Toward the close of the hearing, the Court indicated that the matter would be taken under advisement and requested that the attorney for appellees prepare a form of order. Obviously, and not unreasonably from the entire colloquy, thinking that he had won his argument, the attorney for appellants, when asked if he desired to be heard further, replied that little could be added to the logic of the Court's position. The advocate added, however: "Understand, now I have just made a motion to dismiss, I haven't filed any answer and so I want to ask him in his general —".
The Court interrupted, "I take it you deny all the allegations in the petition that is filed?"
The attorney replied: "I will file an answer, if this petition is denied and ask for a hearing then upon the petition and the answer."
The appellants thus made it crystal clear that they were not standing finally upon their motion to dismiss, but were reserving the right to file an answer. They were not afforded this opportunity; for, without opinion or findings, the District Court entered the summary order from which this appeal has been taken. The order of the District Court must be reversed.
In a civil contempt proceeding for violation of a decree, the respondent is entitled to opportunity to controvert the charges against him; and, when he denies the charges, the burden rests upon the petitioner to prove by evidence that the decree has been violated. If the facts alleged as violation are neither admitted nor proven, the respondent may not be adjudged in contempt. This is elementary law. See N.L.R.B. v. Whittier Mills Co., 5 Cir., 123 F.2d 725, 727; N.L.R.B. v. Rath Packing Co., 8 Cir., 123 F.2d 684, 685.

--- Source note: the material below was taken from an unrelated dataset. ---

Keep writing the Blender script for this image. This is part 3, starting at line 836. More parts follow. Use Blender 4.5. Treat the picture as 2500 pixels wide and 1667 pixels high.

The Supreme Court has declared that, "in contempt proceedings for its enforcement, a decree will not be expanded by implication or intendment beyond the meaning of its terms when read in the light of the issues and the purpose for which the suit was brought, and the facts found must constitute a plain violation of the decree so read." Terminal R.R. Association v. United States, 266 U.S. 17, 29, 45 S.Ct. 5, 8, 69 L.Ed. 150.
It would seem that the only sound course to be pursued is to reverse the order of the District Court with direction that appellants be permitted to file an answer. If their answer denies any material facts alleged in the petition, the District Court must try the controverted fact issues and, upon the trial, require petitioners to carry the burden of proof. On the present nebulous state of the record, it will be neither feasible nor appropriate for the Court of Appeals to undertake to construe paragraph 7 of the decree, or to adjudicate questions of law, which may or may not be necessary for ultimate decision. The District Court should first construe its own decree clearly and unequivocally, before the Court of Appeals assumes to review its interpretation. This court cannot undertake to say whether, in any aspect, the decree which it affirmed has been violated by the appellants until their actions are comprehensibly recorded, with appropriate findings on disputed facts.
The decree of the District Court is reversed; and the cause is remanded.